The last section is the best for watching steppe species, as most of the route along the EX-103 goes through areas of natural pastureland and cereal fields. During the breeding season you can easily see such emblematic birds as Great Bustard (with the possibility of seeing individuals displaying), Little Bustard, Lesser Kestrel and Montagu’s Harrier, the latter has a large breeding colony that can be seen from the road. It’s also easy to see European Roller (common on electricity poles), Hoopoe, Little Owl, Stone Curlew and, with a bit more time, Pin-tailed Sandgrouse, Black-bellied Sandgrouse and Collared Pratincole. Calandra Lark, Thekla Lark, Zitting Cisticola, Corn Bunting and Spanish Sparrow are abundant in the pastures. In winter Golden Plover, Lapwing, Meadow Pipit and White Wagtail are present here.


Best time to visit

The best time for the steppe areas and rocky crags is spring, as most of the bird species are summer visitors and aren’t present in winter. However, the reservoir supports more species and in a greater number both during autumn passage and in winter, with the concentrations of moulting duck particularly notable.

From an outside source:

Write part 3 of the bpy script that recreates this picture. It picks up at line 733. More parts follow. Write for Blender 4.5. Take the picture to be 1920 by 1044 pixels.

Other environmental and cultural interest

The most well known of the traditional festivals is “La Encamisá” in Navalvillar de Pela, which is celebrated every year on 16 January in honour of Saint Antón Abad. At nightfall hundreds of horses, lavishly adorned, parade around the town’s streets, among bonfires, attracting a huge crowd of local people and visitors. The festival has been declared one of Regional Tourist Interest.

The ruins of the ancient city of Lacimurga Constantia Iulia can be found in the vicinity of Cogolludo, a Roman settlement of a sub-urban and rural nature, which deserves a leisurely visit.

The schematic rock paintings that can be found in the farm “Hoyo de Pela”, in the municipal area of Orellana la Vieja, are very interesting.